I largely agree with what Brink Lindsey has to say. Except, unfortunately, for the parts about libertarianism. His observation that "traditional attitudes about race relations, sex, the role of women in society, the role of religion in public life, the permissible limits of artistic expression, and the nature of American cultural identity have taken a beating" is correct, and I share his apparent view that this is a good thing. Is it a libertarian thing? I tend to think not. Certainly Barry Goldwater, probably the most libertarian major party presidential nominee we're likely to see, didn't think much of a giant pile of regulations telling people what they can and can't do with their own property called the Civil Rights Act. And, as a result, Goldwater's highly libertarian 1964 campaign found that its core supporters were the white supremacists of the Deep South who saw libertarianism as a good way to blunt the onrushing tide of cultural change that hoped to use state authority to build a new, more racially tolerant America.

But, of course, the white supremacists (and the libertarians) lost that battle and the liberals won, building one important piece of the new, less traditional America that Lindsey observes we live in. Nor has the feminist movement's success in transforming traditional attitudes about sex and the role of women been innocent of un-libertarian deployment of state power. Discriminating against women in the workplace has become not just inefficient or impolite but actually illegal thanks to a series of heavy-handed regulatory initiatives that no libertarian could in good conscience endorse.

Similarly, the gay rights movement does indeed want gay couples to be unmolested in their private conduct. But their demands go far beyond that. They want to regulate who you may employ, who you may rent a house to, etc., etc., etc. — not merely a state that refrains from discriminating, but a state that takes the lead in fighting discrimination.

To me, this is all to the good. And if Cato Institute employees want to endorse it, that's all to the good as well. But it's not libertarianism.
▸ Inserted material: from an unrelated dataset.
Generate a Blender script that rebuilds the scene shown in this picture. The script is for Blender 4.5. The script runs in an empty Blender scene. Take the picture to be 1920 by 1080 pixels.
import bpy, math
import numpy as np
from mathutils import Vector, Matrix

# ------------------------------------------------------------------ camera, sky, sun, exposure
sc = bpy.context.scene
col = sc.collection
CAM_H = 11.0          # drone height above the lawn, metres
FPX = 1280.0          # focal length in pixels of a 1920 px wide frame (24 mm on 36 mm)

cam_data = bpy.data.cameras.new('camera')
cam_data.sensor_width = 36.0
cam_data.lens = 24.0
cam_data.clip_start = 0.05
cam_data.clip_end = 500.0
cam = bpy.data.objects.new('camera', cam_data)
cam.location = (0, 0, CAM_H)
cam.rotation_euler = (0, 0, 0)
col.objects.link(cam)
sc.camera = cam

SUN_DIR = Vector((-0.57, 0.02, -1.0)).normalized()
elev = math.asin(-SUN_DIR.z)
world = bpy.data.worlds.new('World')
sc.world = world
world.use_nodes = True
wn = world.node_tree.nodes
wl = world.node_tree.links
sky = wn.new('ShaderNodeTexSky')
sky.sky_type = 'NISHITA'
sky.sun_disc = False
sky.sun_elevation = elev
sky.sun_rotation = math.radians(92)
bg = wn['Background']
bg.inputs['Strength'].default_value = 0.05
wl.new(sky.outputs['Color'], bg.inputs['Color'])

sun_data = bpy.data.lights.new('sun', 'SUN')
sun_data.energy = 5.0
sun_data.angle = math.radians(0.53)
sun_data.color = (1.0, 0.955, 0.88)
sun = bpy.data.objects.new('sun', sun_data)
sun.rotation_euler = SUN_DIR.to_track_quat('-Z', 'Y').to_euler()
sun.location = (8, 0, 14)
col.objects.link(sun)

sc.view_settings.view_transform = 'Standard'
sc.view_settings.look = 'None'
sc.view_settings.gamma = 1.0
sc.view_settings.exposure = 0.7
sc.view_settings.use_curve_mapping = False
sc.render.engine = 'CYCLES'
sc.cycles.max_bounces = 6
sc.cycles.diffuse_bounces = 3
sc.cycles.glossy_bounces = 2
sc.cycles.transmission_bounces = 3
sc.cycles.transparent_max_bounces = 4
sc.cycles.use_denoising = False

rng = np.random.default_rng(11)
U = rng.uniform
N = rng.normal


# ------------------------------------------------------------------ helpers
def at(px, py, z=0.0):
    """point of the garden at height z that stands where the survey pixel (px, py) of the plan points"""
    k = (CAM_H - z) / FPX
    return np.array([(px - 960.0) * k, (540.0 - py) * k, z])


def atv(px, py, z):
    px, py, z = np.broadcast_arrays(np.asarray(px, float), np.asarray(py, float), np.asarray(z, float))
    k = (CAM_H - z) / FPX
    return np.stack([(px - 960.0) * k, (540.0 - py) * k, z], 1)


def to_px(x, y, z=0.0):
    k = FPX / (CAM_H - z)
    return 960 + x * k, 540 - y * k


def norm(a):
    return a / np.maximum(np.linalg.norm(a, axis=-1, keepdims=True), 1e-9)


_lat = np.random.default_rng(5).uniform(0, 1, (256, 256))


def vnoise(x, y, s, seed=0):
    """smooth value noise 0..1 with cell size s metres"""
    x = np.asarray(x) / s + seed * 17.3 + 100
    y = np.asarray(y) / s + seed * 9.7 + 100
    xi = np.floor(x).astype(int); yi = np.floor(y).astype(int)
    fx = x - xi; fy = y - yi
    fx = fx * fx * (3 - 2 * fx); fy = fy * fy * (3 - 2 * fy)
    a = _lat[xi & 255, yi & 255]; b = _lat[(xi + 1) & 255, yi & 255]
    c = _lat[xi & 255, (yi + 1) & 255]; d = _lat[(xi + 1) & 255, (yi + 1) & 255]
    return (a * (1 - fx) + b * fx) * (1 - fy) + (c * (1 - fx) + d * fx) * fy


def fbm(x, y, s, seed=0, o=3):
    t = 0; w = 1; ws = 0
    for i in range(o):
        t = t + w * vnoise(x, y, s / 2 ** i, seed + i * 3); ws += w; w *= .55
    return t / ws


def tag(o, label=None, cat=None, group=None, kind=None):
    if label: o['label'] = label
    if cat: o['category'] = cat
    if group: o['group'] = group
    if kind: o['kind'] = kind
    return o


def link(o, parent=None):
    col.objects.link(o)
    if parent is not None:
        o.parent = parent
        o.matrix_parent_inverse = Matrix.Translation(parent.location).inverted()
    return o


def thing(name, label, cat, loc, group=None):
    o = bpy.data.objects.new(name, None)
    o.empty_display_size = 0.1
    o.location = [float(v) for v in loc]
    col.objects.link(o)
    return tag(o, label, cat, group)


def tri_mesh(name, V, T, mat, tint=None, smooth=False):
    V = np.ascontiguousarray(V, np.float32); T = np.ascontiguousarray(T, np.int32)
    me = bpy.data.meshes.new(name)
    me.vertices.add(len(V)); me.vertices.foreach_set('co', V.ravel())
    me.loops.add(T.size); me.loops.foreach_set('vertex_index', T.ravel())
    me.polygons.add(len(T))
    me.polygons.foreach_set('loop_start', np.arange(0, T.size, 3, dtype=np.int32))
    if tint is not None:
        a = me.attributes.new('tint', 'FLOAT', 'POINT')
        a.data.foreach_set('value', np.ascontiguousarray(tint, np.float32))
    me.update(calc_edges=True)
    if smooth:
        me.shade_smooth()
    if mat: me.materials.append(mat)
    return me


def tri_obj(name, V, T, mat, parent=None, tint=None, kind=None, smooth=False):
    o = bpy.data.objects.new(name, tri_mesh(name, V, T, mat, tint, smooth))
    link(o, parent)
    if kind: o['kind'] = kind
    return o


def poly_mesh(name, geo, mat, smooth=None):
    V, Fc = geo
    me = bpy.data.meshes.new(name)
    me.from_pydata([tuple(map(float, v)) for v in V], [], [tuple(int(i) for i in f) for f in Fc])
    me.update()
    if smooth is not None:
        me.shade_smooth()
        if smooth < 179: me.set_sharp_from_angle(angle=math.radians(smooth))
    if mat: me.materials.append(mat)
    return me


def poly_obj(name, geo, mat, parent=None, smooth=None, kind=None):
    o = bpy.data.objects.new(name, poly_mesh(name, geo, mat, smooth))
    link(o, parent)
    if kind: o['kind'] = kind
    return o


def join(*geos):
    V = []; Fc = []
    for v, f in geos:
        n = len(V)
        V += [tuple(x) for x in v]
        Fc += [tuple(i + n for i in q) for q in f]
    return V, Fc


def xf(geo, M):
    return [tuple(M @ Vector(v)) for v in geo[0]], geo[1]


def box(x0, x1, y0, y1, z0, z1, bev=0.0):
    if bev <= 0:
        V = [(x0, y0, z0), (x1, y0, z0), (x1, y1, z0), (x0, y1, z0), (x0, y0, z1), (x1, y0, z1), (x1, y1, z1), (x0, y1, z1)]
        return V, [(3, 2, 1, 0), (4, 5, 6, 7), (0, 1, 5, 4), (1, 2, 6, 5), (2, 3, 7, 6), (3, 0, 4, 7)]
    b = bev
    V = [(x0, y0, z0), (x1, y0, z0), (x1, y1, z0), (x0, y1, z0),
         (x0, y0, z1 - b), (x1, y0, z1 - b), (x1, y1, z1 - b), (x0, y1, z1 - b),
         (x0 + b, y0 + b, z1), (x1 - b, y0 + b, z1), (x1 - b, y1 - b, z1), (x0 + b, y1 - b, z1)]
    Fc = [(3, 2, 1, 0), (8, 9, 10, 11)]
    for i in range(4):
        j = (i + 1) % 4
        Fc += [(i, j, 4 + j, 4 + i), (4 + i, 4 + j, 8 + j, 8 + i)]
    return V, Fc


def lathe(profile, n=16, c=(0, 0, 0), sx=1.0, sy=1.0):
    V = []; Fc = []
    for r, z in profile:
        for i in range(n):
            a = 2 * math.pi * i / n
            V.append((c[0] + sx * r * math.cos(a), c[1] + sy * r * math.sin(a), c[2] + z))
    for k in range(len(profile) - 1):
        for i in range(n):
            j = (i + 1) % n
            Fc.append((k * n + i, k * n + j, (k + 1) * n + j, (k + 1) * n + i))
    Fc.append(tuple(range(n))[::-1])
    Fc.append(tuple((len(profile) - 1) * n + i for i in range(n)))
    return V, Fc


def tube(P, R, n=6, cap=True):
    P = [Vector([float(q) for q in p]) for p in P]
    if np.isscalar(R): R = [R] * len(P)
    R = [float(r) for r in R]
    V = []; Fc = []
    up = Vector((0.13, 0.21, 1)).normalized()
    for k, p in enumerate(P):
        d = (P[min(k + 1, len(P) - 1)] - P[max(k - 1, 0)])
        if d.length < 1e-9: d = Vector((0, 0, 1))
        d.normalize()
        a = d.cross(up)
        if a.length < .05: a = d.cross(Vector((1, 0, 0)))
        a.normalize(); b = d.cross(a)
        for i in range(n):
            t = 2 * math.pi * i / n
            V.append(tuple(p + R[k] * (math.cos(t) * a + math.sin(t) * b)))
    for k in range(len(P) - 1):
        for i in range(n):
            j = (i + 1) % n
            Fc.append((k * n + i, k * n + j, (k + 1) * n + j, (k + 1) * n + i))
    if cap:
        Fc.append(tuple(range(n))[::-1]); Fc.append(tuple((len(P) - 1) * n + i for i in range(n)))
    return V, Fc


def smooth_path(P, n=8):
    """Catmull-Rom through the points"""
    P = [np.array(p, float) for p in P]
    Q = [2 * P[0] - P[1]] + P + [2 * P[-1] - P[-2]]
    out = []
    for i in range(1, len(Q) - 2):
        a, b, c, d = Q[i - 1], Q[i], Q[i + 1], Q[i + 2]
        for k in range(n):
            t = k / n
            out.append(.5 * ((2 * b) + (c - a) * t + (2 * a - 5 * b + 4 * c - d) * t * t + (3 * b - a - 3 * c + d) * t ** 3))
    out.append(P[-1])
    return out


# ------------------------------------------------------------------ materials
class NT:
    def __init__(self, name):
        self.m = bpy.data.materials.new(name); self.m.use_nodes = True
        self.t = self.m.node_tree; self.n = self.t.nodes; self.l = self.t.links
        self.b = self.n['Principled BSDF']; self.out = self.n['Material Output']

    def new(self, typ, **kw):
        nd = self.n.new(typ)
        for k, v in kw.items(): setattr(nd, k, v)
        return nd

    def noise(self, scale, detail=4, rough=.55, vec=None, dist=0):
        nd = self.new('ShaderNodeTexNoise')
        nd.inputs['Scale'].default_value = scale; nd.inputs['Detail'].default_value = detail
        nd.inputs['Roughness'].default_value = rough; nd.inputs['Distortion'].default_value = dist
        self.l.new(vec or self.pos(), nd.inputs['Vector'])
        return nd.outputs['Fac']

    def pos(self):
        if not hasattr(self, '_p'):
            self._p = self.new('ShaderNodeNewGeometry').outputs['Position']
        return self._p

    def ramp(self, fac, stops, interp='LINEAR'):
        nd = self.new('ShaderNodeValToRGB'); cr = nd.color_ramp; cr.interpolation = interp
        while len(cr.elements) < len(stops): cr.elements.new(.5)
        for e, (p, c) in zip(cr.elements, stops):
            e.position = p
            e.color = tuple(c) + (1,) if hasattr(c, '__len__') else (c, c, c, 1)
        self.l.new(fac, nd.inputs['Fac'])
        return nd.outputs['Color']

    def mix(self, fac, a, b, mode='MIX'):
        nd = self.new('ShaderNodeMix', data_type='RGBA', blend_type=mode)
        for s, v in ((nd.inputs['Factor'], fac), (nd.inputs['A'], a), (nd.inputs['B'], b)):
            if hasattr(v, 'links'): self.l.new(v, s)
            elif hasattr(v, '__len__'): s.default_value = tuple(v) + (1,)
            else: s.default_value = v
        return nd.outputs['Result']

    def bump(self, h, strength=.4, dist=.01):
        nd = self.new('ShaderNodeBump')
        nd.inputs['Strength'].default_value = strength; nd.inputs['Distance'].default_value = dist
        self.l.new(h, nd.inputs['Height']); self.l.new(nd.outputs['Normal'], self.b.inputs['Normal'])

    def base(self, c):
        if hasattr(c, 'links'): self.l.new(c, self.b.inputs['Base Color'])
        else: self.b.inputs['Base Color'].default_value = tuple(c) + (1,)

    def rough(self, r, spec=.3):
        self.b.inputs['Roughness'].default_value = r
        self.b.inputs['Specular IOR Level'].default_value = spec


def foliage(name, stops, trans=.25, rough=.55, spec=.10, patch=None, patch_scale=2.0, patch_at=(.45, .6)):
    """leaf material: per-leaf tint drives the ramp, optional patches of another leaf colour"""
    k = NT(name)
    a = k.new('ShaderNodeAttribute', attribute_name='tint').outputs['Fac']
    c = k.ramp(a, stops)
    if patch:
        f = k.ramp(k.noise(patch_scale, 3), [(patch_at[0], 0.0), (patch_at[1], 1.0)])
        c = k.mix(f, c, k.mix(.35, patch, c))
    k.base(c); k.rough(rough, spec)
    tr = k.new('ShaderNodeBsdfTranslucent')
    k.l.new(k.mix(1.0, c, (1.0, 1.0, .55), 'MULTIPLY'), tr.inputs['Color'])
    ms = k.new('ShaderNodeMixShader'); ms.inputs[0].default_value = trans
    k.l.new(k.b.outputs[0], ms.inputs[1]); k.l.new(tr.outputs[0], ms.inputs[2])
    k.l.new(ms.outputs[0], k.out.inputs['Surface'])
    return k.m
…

Me: What's refreshing about this is that Yglesias is honestly and correctly admitting that liberals have no problem imposing their morality on others via a powerful and intrusive state. I wish that most  liberals were as honest.  If liberals want to complain about conservative social engineering, that's entirely legitimate (when true, of course). But please don't tell me that your objection is to social engineering per se. Liberals and progressives before them wrote the book on social engineering and even the most comstockish Republicans are pale imitators. 

I also thing this is particularly well-put even if I disagree with the spin he puts on the culturally  conservative outlook etc.:

Somewhere along the line, however, at least some libertarians – Lindsey included – seem to have decided that they don't like being handmaidens of a dour, reactionary outlook on culture and, indeed, are more interested in promoting cosmopolitan individualism as a way of life than in promoting a specific doctrine about the legitimate scope of state authority. A good companion to Lindsey's essay is Reason editor Nick Gillespie's February 2005 column in which he concedes that the sense in which Kansas is "freer" than New York City isn't actually a sense he's interested in. Kansas has fewer business regulations, but New York is more conducive to cosmopolitan individualism. This turn is, as far as I'm concerned, all to the good – cosmopolitanism is an excellent thing, as is individualism, whereas libertarianism is a bit silly.